Request: Check each line of the listing, and copy it if it contains the word "scene".

Source excerpt:
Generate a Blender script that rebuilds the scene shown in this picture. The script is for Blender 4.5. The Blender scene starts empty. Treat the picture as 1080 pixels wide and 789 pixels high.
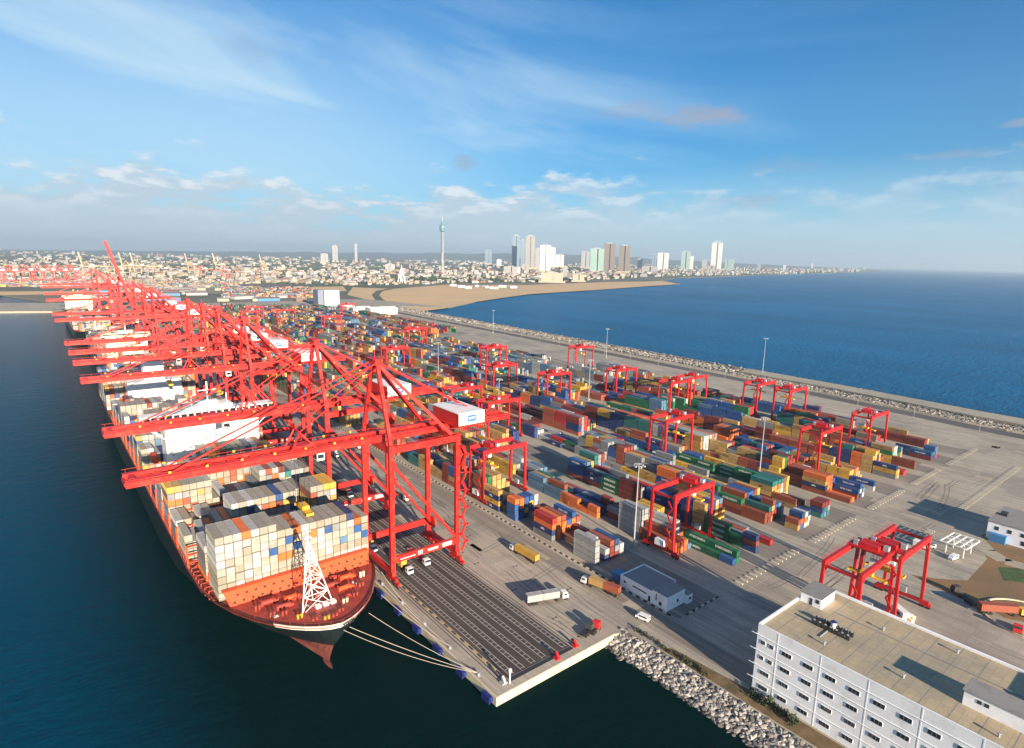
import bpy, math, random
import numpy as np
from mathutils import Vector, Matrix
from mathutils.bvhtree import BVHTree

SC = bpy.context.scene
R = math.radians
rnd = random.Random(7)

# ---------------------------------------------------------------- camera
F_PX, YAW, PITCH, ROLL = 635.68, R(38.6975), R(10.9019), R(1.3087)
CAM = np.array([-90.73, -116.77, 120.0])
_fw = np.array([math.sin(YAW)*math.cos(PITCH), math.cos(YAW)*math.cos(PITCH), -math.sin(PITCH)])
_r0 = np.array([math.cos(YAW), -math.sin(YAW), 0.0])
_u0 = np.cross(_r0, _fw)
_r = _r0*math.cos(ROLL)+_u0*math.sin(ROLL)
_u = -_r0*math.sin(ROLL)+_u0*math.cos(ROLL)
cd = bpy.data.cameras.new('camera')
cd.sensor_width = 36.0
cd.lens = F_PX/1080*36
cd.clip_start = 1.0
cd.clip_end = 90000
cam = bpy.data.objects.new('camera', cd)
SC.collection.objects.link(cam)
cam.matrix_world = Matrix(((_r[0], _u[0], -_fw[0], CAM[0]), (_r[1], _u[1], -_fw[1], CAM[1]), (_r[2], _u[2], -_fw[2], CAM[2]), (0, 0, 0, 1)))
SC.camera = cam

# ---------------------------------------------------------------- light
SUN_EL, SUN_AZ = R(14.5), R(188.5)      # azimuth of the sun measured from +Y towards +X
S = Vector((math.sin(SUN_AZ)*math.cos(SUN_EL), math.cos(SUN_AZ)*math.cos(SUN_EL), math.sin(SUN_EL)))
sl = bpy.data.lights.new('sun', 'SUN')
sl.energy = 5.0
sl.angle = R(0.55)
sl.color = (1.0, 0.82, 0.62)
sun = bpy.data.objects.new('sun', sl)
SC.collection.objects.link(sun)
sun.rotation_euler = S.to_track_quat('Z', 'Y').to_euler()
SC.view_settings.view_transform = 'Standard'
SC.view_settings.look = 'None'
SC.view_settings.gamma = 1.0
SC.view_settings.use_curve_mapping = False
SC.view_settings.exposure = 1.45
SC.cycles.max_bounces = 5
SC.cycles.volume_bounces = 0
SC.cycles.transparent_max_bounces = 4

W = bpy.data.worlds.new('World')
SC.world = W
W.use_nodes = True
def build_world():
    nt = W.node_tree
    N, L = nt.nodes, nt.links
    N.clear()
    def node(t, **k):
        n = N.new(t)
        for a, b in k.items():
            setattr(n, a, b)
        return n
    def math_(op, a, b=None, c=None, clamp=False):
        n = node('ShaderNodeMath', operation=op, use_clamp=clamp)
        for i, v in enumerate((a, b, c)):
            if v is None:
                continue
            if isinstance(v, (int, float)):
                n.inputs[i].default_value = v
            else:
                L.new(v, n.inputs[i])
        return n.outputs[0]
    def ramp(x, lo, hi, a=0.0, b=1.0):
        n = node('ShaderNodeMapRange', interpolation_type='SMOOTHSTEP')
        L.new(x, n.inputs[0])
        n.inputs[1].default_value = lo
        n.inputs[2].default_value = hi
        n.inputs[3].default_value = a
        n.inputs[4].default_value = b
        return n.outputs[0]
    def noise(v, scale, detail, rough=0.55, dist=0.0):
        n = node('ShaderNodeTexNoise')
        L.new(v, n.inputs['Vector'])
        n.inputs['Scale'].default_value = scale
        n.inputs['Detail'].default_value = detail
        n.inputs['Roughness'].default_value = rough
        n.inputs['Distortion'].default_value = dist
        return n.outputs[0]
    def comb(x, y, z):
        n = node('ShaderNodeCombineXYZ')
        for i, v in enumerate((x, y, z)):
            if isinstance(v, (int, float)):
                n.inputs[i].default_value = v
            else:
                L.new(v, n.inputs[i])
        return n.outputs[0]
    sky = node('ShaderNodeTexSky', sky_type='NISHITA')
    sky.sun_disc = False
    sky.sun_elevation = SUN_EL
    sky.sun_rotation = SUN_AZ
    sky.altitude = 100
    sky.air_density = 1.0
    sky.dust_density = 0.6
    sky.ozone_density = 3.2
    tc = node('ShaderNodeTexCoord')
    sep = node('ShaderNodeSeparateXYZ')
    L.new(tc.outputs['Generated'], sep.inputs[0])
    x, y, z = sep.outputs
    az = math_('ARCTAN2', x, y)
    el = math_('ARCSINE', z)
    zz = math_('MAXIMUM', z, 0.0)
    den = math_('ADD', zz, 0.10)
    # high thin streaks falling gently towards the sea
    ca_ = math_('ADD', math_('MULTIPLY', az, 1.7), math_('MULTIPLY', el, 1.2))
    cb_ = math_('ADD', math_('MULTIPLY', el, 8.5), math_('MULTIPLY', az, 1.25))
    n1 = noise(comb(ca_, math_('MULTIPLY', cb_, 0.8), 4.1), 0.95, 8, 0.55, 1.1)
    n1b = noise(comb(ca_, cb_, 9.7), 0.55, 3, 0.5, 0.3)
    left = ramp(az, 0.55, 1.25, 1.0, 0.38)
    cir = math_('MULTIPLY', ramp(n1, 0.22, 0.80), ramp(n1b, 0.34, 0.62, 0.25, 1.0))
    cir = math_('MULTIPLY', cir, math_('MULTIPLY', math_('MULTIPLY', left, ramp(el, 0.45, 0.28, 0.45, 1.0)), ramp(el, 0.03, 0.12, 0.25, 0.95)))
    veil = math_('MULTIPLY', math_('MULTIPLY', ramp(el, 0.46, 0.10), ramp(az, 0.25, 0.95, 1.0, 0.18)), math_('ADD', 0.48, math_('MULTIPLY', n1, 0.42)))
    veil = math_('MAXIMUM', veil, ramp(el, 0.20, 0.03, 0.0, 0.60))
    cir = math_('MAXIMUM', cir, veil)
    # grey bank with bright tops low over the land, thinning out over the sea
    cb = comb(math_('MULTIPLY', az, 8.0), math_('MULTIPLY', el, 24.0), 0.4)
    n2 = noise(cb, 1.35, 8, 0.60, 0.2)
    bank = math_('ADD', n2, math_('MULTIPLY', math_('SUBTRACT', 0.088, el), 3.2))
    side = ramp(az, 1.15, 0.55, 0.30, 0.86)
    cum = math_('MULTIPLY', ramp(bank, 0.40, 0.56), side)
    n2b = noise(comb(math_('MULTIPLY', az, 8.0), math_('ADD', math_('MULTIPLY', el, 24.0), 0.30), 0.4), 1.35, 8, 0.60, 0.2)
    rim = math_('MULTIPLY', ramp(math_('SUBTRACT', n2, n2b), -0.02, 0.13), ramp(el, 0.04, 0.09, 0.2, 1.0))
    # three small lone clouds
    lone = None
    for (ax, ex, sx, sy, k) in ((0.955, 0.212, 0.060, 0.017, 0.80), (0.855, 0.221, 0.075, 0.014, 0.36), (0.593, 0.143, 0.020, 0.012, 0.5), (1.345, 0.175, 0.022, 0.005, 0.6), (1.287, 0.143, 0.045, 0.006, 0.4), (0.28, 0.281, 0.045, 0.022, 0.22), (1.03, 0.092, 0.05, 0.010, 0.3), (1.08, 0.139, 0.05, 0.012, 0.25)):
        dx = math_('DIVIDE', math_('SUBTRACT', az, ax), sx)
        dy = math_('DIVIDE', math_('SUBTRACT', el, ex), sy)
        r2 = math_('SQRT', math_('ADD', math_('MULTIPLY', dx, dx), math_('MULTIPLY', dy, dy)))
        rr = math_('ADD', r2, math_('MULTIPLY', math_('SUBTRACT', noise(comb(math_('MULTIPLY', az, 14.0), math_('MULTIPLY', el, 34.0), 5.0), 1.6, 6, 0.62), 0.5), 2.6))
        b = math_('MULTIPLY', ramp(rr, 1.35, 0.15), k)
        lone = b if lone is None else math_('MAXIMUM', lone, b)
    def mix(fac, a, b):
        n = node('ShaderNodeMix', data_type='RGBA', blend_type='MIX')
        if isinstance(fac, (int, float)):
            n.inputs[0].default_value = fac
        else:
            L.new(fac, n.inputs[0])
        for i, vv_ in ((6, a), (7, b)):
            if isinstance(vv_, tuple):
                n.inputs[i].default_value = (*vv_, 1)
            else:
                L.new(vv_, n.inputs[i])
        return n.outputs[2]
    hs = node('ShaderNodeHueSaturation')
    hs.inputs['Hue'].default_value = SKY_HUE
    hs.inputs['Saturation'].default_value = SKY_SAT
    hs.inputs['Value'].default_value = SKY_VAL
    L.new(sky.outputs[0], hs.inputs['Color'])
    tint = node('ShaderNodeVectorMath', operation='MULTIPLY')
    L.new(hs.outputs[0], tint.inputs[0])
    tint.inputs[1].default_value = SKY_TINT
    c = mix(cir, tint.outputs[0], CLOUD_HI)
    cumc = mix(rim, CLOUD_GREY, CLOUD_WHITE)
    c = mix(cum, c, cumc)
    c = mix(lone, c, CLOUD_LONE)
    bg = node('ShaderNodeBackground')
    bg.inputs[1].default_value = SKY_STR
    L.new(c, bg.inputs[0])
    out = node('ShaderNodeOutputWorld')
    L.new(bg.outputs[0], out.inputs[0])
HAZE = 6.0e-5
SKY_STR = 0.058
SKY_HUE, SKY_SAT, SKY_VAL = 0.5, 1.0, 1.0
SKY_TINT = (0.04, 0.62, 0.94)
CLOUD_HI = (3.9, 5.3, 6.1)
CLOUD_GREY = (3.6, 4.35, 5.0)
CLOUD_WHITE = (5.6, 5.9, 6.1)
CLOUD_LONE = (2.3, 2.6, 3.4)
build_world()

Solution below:
Generate a Blender script that rebuilds the scene shown in this picture. The script is for Blender 4.5. The Blender scene starts empty. Treat the picture as 1080 pixels wide and 789 pixels high.
SC = bpy.context.scene